TASK STATEMENT
In the data that follows, count each line holding the string "scene"; answer with the number only.

Source records:
## begin
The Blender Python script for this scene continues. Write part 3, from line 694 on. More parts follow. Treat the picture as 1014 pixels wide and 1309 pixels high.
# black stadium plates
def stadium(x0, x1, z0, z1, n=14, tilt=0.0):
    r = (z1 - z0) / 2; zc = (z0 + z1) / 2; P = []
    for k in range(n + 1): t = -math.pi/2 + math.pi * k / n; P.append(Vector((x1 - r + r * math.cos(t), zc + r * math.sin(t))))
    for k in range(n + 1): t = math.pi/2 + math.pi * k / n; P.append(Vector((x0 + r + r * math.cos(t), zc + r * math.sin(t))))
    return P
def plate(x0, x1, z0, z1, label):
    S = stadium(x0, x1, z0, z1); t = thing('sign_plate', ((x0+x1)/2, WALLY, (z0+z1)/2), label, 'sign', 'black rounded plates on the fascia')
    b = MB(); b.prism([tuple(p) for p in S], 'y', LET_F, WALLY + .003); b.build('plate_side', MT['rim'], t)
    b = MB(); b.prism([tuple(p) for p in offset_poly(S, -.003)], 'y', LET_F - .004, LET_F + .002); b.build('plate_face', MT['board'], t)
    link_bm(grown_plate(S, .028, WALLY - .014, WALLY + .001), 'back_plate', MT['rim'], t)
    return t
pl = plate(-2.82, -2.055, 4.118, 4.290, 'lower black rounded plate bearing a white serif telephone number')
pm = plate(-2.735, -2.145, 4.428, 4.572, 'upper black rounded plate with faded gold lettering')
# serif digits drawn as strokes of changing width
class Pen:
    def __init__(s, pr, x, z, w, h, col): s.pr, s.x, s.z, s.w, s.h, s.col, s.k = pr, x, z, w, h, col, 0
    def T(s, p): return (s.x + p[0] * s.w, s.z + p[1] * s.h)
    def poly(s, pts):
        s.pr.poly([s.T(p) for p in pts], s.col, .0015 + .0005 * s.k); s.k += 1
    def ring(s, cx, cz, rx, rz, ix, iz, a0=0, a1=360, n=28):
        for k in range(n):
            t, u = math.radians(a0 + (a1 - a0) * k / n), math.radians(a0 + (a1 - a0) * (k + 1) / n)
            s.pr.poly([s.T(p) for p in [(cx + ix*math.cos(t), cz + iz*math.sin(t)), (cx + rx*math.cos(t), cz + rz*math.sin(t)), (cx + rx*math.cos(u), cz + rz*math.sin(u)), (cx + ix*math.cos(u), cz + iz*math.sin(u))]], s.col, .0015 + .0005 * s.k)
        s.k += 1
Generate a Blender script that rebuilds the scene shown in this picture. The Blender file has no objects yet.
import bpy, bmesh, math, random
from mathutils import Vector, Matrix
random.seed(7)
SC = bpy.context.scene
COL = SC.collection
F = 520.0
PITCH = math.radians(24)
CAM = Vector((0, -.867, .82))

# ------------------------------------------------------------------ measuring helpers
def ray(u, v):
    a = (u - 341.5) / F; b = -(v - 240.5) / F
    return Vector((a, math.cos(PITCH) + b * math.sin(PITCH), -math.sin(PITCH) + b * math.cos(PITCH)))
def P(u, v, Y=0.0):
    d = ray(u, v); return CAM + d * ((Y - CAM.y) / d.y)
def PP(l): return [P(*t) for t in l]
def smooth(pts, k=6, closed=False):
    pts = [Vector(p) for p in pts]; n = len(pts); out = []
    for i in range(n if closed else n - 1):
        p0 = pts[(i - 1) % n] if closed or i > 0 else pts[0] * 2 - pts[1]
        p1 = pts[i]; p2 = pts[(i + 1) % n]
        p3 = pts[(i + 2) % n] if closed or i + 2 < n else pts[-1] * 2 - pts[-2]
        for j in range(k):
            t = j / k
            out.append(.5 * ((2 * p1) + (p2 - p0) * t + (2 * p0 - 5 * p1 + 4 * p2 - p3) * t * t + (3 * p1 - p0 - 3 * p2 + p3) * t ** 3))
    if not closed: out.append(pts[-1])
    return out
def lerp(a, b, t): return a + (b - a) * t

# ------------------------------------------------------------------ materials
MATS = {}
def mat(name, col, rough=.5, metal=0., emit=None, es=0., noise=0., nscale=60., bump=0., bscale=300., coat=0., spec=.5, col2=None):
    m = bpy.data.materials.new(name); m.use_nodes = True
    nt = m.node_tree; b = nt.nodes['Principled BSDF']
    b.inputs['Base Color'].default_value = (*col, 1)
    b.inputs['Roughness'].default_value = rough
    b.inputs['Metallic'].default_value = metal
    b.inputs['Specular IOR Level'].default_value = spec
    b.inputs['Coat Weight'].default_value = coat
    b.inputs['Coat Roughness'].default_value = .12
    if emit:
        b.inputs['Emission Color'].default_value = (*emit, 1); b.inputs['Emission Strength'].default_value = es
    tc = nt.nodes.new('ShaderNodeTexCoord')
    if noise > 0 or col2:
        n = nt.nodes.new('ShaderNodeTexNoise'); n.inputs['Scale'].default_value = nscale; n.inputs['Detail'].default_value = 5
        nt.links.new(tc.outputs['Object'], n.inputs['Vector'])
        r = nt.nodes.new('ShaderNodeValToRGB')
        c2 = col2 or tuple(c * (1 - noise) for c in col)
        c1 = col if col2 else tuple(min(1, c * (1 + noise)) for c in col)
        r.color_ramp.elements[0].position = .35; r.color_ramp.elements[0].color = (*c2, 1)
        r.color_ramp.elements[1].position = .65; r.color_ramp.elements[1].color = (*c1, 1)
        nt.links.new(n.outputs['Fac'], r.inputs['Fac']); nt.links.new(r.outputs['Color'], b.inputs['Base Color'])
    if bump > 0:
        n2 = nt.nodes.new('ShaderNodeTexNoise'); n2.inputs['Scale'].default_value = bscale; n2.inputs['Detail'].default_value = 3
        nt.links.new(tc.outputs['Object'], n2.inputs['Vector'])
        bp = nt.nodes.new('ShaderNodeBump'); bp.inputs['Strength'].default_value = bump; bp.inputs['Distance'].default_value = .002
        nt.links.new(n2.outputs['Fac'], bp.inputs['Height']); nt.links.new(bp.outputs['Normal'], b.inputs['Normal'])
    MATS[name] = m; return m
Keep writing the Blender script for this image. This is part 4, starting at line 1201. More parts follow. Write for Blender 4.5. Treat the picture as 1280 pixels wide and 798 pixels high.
## end
ANSWER FOR THIS EXERCISE
3